Una decrescita infelice

La decrescita felice è davvero auspicabile? Siamo pronti a mettere da parte il benessere ottenuto con fatica durante tutto il secolo scorso? Qualcuno pensa di sì, qualcuno di no, ma non siamo più nella condizione di poter scegliere. Le risorse del pianeta così come le conosciamo stanno finendo e fare affidamento solo alla tecnologia, sperando che ci fornisca una specie di arca di Noè dell’energia rinnovabile, non basta. La decrescita felice sembra palesarsi come un’opzione necessaria, ma fino a che punto sarà davvero felice?
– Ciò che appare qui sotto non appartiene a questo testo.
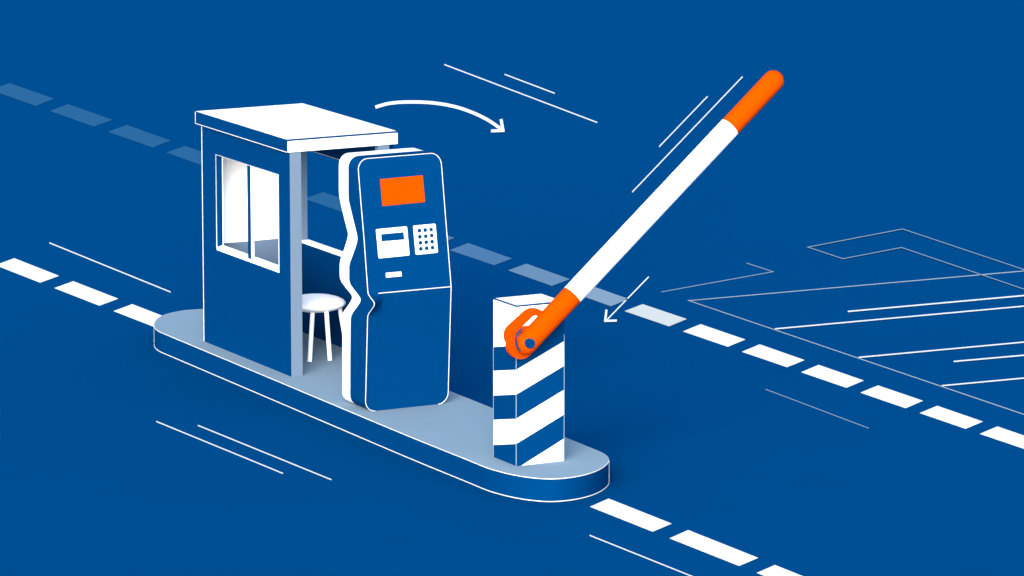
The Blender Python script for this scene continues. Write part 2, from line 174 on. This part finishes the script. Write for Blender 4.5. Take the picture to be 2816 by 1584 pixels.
NEAR_LABELS = [
    'sliver of a white dash cut off by the frame before the near row begins',
    'white dash at the far left end of the near row, cut by the frame',
    'whole white dash midway between the frame and the rounded island end',
    'white dash running in under the rounded back end of the kerb island',
    'white dash lying just in front of the round striped post end of the island',
    'whole white dash second out from the island in the lower right corner',
    'white dash at the bottom frame edge, only its upper corner showing',
]
for i, q in enumerate(DATA['near']):
    o = sheet('lane_dash', [q], .004, M['road'])
    tag(o, NEAR_LABELS[i], 'lane dash', 'dashes of the near lane line')
FAR_LABELS = [
    'faintest blue-grey dash at the top left, cut by the frame edge',
    'faint blue-grey dash second from the upper left frame edge',
    'faint blue-grey dash third from the upper left frame edge, clear of the booth',
    'faint blue-grey dash disappearing behind the back wall of the booth',
    'faint blue dash seen through the open side window of the booth beside the kiosk',
    'small tip of a faded dash peeping out behind the right edge of the kiosk',
    'faded blue dash lying wholly clear just right of the payment kiosk',
    'faded pale blue dash above the striped post, left of the barrier arm',
    'pale dash crossed behind the white part of the barrier arm',
    'nearly white dash right below the head of the small straight arrow',
    'clean white dash first right of the nearly white one in the far row',
    'clean white dash second right of the nearly white one, below the bay corner',
    'clean white dash of the far row right above the lone thin grey line',
    'clean white dash of the far row to the right of the lone thin grey line',
    'last whole white dash of the far row before the right frame edge',
    'white dash of the far row cut off by the right frame edge',
]
for i, q in enumerate(DATA['far']):
    o = sheet('lane_dash', [q], .004, fade_mat(i) if i < 10 else M['road'])
    tag(o, FAR_LABELS[i], 'lane dash', 'dashes of the far lane line')

LINES = [
    ('bay_outline', 'parking_bay_outline', .004, 'line', 'pale thin outline of the parking bays meeting in a sharp corner', 'bay outline', None),
    ('bay_a', 'parking_bay_line', .008, 'white', 'white bay divider nearest the sharp corner of the bay outline', 'bay line', 'parking bay dividers'),
    ('bay_b', 'parking_bay_line', .008, 'white', 'white bay divider in the middle of the three that join the outline', 'bay line', 'parking bay dividers'),
    ('bay_c', 'parking_bay_line', .008, 'white', 'white bay divider lowest and shortest of the three that join the outline', 'bay line', 'parking bay dividers'),
    ('bay_s1', 'stall_line', .008, 'white', 'free white line just above the topmost bay divider, ending in the open', 'ground line', 'free lines inside the parking bays'),
    ('bay_s2', 'stall_line', .008, 'white', 'short free white line between the two lower bay dividers', 'ground line', 'free lines inside the parking bays'),
    ('arrow_outline', 'bent_outline_marking', .012, 'thin', 'worn thin outline of a bent band painted beyond the parking bays', 'ground marking', None),
    ('hook', 'hooked_line', .004, 'thin', 'worn thin line with a hooked end between barrier arm and bent outline', 'ground line', None),
    ('thin_right', 'thin_ground_line', .004, 'thin', 'lone worn grey line below the far row of white dashes', 'ground line', 'thin lines along the road'),
    ('speed_long', 'thin_ground_line', .004, 'white', 'long thin white line highest on the ground, above the curved arrow', 'ground line', 'thin lines along the road'),
    ('speed_short', 'thin_ground_line', .004, 'white', 'short thin white line lying beyond the long one above the curved arrow', 'ground line', 'thin lines along the road'),
    ('speed_left', 'thin_ground_line', .004, 'white', 'thin white line above the near dashes left of the booth', 'ground line', 'thin lines along the road'),
    ('speed_low_long', 'thin_ground_line', .004, 'white', 'left one of the two thin white lines in front of the kerb island', 'ground line', 'thin lines along the road'),
    ('speed_low_short', 'thin_ground_line', .004, 'white', 'right one of the two thin white lines, nearer to the kerb island', 'ground line', 'thin lines along the road'),
    ('speed_bottom', 'thin_ground_line', .004, 'white', 'thin white line running off the bottom frame edge below the near dashes', 'ground line', 'thin lines along the road'),
    ('arm_long', 'slanted_ground_line', .004, 'white', 'longer slanted white line parallel and closest to the barrier arm', 'ground line', 'slanted lines beside the barrier arm'),
    ('arm_short', 'slanted_ground_line', .004, 'white', 'shorter slanted white line farther off from the barrier arm', 'ground line', 'slanted lines beside the barrier arm'),
]
for key, name, z, m, label, cat, grp in LINES:
    tag(sheet(name, [DATA['lines'][key]], z, M['fine' if m == 'white' else m]), label, cat, grp)
def arrow(name, strips, label):
    b = [sheet_part for sheet_part in strips]
    mb = MB()
    for k, (L, Rr) in enumerate(b):
        z = .004 + .004 * k; n = len(L)
        mb.add([(x, y, z) for x, y in L] + [(x, y, z) for x, y in Rr], [(i, i + 1, n + i + 1, n + i) for i in range(n - 1)])
    o = mb.build(name, M['road'])
    for pl in o.data.polygons:
        if pl.normal.z < 0: pl.flip()
    tag(centred(o), label, 'arrow')
arrow('curved_arrow', DATA['arrow_big'], 'thick white curved arrow painted on the ground beyond the booth roof')
arrow('straight_arrow', DATA['arrow_small'], 'small thin white straight arrow pointing down beside the barrier arm')

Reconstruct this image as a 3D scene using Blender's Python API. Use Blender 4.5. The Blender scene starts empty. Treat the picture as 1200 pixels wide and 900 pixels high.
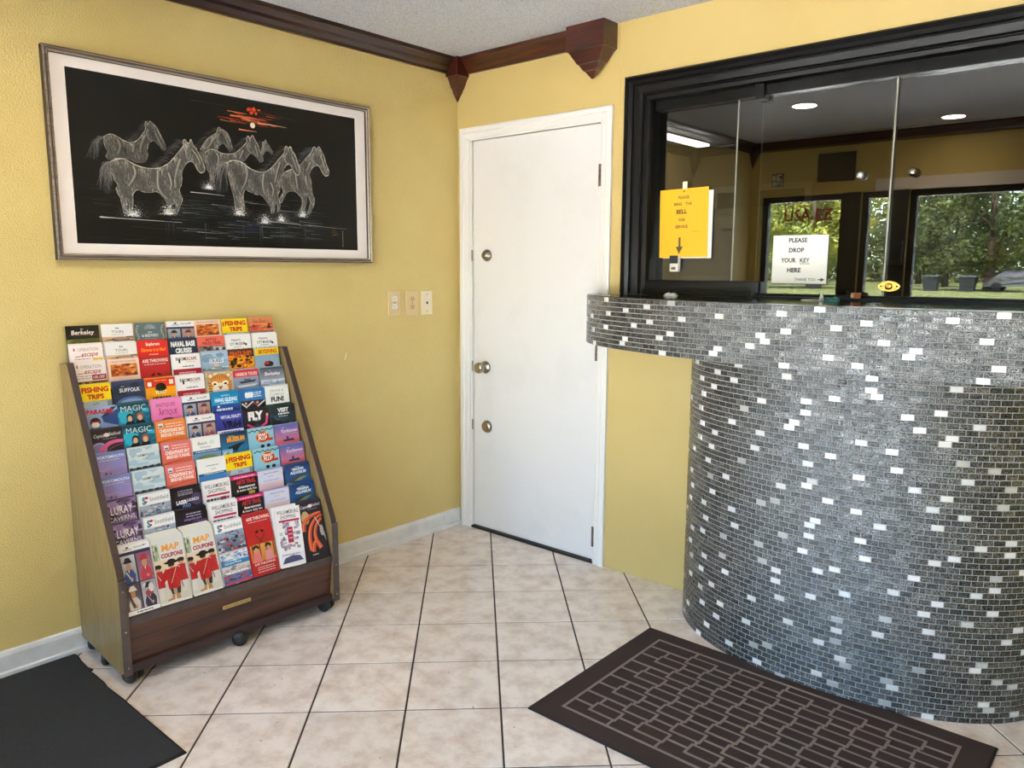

Possiamo continuare a vivere nella società moderna anche senza mangiare carne o decidendo appositamente di non fare figli. Ma possiamo rinunciare a strumenti come internet? Non si tratta solo di fare a meno del proprio smartphone o computer, ma di reinventare un nuovo stile di vita, che vada oltre le dinamiche culturali e sociali radicate nel mondo occidentale. Considerato che a nessuno piace vivere peggio degli altri, sembra che il conflitto stia diventando sempre più inevitabile. Forse è perfino troppo tardi per chiedersi quale sia l’impatto ecologico di internet: piuttosto, dovremmo cominciare a pensare a cosa fare quando il mondo come lo conosciamo non sarà più. La decrescita si preannuncia infelice e anche le classi sociali più agiate si stanno ormai erodendo, consumate dal loro status; l’unica possibilità è quella di imparare a rinunciare per non rimanere schiacciati sotto il proprio peso.